The Emergency Fund is the Foundation of Personal Finance

Have you ever heard the saying, “cash flow is king?” Probably, not. You’ve likely heard that “cash is king.” Cash flow is all about liquidity…ie having the means to cover the expected and more importantly…the unexpected.

The emergency fund is the foundation of personal finance.

The Emergency Fund is the Foundation of Personal Finance

Cash flow is the hallmark of personal finance. It gives us the ability to save, pay bills, invest, plan, and just about everything else related to money coming in and going out. Having a great emergency fund stashed away can come to the rescue when the unexpected arises.

Over the years I’ve learned that getting over the personal finance hump begins with careful calculated planning. It’s really all about great cash flow management. Simply, if you don’t have access to liquid funds when the unexpected comes, you are at great risk.

You need to have a strong foundation and that’s why the emergency fund is the foundation of personal finance.

Below, I created a personal finance pyramid showing that the foundation in personal finance (retirement) success is filling up your emergency fund. Some people are okay with just 3 months of expenses saved, but I suggest 6 months. This may be the most important layer in the personal finance plan.

The Emergency Fund is the Foundation of Personal Finance
Source: Personal Finance Kid

Take the Stairs Up and the Elevator Down

On Wall Street there is a saying that goes, “take the stairs up and the elevator down.” It highlights how gains in a stock investment can take months or even years to accumulate, only to get wiped out in days or weeks. For many, the key to investing in the stock market is managing risk. The same can be said for personal finance.

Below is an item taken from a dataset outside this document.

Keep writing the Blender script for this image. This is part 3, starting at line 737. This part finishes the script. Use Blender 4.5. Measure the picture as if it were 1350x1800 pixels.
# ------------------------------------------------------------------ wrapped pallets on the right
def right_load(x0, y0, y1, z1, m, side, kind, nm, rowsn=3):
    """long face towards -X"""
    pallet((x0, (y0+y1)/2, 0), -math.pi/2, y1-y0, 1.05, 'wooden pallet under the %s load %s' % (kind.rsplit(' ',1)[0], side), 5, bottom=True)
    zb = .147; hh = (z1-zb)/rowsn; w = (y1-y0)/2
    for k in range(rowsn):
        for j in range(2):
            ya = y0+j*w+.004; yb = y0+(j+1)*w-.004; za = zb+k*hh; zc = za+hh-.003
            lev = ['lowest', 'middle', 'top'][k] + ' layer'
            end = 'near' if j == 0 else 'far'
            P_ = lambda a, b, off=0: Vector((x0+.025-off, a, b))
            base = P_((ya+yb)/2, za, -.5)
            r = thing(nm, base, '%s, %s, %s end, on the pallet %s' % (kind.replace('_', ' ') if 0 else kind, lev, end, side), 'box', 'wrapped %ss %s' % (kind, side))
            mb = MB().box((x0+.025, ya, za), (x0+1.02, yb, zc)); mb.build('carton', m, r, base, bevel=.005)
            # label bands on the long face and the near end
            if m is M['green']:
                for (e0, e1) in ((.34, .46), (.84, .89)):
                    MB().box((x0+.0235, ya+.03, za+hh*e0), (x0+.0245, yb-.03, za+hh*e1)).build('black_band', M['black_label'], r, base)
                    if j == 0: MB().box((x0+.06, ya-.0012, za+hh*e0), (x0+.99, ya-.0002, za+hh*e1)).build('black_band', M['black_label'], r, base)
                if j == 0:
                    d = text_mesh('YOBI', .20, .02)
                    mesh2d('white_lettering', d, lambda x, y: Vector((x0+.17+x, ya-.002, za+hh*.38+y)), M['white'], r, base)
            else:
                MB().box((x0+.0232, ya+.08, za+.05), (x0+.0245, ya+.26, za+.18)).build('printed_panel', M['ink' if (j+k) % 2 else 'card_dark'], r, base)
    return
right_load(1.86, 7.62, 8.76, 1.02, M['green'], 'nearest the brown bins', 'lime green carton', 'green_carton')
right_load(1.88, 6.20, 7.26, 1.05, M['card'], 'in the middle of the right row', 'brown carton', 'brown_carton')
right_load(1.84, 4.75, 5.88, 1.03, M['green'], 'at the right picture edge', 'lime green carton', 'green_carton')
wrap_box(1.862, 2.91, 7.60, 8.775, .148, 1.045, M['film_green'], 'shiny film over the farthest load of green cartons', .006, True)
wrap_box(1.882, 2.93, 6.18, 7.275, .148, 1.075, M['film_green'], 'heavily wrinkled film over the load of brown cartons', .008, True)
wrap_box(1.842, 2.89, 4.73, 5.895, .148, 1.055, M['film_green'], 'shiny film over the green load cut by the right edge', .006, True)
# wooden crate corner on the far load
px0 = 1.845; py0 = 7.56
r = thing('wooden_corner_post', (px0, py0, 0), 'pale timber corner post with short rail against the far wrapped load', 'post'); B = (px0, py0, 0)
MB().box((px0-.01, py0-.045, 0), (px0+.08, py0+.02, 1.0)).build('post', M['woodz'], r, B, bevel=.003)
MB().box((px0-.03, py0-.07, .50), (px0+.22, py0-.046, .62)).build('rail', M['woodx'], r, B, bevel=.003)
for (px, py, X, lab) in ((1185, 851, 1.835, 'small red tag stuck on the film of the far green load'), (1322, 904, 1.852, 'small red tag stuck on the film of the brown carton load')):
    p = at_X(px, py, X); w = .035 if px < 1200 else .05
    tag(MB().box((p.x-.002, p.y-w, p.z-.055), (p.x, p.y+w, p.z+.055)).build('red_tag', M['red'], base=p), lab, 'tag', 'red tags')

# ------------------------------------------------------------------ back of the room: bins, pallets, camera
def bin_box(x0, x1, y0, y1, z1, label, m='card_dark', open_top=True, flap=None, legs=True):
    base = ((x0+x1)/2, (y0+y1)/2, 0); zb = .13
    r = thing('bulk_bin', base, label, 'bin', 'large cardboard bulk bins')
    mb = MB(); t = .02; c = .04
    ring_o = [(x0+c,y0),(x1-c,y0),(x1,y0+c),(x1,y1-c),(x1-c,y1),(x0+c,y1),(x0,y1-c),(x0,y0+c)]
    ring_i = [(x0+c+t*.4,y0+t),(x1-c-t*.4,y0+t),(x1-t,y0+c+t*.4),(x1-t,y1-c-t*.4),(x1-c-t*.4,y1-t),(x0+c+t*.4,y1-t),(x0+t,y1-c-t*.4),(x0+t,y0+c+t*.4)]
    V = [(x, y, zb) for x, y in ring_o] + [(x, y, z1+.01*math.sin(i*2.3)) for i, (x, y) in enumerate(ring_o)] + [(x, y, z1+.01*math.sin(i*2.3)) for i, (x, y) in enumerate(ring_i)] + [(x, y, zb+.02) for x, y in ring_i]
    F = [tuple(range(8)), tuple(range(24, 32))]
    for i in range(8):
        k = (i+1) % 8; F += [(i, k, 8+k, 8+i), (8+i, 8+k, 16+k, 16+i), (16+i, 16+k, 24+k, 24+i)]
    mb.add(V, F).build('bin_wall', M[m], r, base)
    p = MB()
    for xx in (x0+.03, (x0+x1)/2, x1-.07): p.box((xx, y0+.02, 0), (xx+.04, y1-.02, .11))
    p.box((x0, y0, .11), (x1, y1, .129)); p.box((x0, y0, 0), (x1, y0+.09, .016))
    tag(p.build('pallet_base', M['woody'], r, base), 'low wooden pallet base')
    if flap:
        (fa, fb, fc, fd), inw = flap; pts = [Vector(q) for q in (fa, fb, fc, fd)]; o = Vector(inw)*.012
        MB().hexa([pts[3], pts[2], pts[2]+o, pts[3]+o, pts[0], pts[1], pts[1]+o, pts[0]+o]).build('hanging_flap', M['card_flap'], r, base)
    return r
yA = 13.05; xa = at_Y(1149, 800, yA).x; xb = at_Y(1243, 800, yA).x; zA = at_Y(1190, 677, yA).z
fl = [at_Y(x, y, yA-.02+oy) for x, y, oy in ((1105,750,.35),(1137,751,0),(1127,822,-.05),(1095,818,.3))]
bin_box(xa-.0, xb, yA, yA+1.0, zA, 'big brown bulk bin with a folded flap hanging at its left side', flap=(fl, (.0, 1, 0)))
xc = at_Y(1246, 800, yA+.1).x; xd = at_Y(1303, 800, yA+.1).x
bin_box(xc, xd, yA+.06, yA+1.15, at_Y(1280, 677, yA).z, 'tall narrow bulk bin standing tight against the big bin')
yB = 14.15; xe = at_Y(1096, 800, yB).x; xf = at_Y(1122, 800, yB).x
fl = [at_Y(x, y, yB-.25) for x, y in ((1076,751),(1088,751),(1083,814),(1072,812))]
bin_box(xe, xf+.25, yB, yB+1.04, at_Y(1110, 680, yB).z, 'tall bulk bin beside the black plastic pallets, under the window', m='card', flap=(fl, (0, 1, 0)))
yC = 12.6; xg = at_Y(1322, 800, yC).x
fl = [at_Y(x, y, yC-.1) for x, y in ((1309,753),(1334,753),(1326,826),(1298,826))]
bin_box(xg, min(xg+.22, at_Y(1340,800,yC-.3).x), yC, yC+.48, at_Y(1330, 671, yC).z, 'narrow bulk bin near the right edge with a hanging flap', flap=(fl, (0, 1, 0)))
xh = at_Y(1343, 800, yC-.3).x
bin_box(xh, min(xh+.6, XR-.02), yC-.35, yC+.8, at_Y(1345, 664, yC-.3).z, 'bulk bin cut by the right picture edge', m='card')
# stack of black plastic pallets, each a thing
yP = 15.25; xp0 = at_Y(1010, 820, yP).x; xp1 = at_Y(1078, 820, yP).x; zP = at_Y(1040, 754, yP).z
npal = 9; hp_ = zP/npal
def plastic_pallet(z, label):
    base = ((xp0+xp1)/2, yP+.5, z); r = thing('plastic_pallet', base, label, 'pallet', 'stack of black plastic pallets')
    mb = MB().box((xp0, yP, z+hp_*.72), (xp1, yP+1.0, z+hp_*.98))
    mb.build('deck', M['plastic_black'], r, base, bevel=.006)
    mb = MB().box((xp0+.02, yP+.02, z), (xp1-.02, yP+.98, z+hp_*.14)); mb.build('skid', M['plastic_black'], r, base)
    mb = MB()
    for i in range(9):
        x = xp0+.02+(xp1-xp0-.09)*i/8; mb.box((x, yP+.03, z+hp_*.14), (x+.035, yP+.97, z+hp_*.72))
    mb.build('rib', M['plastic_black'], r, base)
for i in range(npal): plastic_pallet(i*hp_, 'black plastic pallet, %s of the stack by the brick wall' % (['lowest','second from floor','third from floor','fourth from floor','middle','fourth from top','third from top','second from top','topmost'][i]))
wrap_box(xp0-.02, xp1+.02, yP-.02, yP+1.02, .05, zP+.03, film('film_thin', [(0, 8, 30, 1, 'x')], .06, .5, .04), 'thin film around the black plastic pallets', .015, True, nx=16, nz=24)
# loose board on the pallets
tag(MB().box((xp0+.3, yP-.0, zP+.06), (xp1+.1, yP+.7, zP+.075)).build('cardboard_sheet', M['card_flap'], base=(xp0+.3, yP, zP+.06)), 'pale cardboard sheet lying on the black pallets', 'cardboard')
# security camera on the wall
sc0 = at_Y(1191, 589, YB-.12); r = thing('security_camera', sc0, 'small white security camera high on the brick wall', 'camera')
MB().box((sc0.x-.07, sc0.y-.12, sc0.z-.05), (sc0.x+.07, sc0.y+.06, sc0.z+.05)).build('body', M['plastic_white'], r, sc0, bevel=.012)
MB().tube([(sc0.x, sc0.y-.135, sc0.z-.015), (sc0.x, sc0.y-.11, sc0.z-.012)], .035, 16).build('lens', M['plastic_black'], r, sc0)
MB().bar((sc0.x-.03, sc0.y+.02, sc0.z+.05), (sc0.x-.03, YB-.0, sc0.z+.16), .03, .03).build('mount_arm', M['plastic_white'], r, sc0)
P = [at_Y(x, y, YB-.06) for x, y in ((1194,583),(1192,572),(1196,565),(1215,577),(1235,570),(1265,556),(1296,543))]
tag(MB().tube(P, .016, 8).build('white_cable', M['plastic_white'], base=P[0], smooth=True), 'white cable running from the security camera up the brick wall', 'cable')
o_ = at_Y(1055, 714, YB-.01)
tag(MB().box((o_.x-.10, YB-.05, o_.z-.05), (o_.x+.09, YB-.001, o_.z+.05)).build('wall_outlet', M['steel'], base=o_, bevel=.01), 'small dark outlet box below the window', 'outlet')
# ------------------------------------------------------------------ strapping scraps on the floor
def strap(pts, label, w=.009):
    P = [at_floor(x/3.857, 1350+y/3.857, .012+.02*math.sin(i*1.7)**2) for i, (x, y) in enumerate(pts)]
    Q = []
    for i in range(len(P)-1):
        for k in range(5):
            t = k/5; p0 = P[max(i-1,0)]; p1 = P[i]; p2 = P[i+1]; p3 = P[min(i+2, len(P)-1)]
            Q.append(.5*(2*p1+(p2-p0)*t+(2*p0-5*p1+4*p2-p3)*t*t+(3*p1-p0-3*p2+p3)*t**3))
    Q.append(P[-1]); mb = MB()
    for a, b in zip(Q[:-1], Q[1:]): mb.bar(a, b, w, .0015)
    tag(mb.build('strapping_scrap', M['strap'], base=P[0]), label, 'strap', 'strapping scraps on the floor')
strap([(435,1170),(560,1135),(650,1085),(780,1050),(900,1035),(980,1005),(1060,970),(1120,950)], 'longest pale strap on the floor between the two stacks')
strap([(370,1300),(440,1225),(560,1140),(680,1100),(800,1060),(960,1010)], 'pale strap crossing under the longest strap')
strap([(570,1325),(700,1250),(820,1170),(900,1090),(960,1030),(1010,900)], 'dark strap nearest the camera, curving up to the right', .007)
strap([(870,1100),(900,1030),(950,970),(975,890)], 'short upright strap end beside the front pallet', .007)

Setting up your emergency fund can take a long time…it takes sacrifice. Planning for 6 months of saving instead of 3 months (while not easy for many) can make a huge difference if the need for cash is large enough.

Now, setbacks are to be expected, however when disaster strikes you want be prepared. This is why I believe that having at least 6 months of expenses saved is the first plan of action. You want to make sure that the slow steps up, have a strong foundation.

No matter what your situation is, unplanned big expenses can hit at any moment and usually will without notice. A loved one could get sick, your car could break down, the A/C may blow it’s last gasp…to quote Murphy’s law, “whatever can go wrong, will go wrong.” The emergency fund is there for what “…will go wrong.”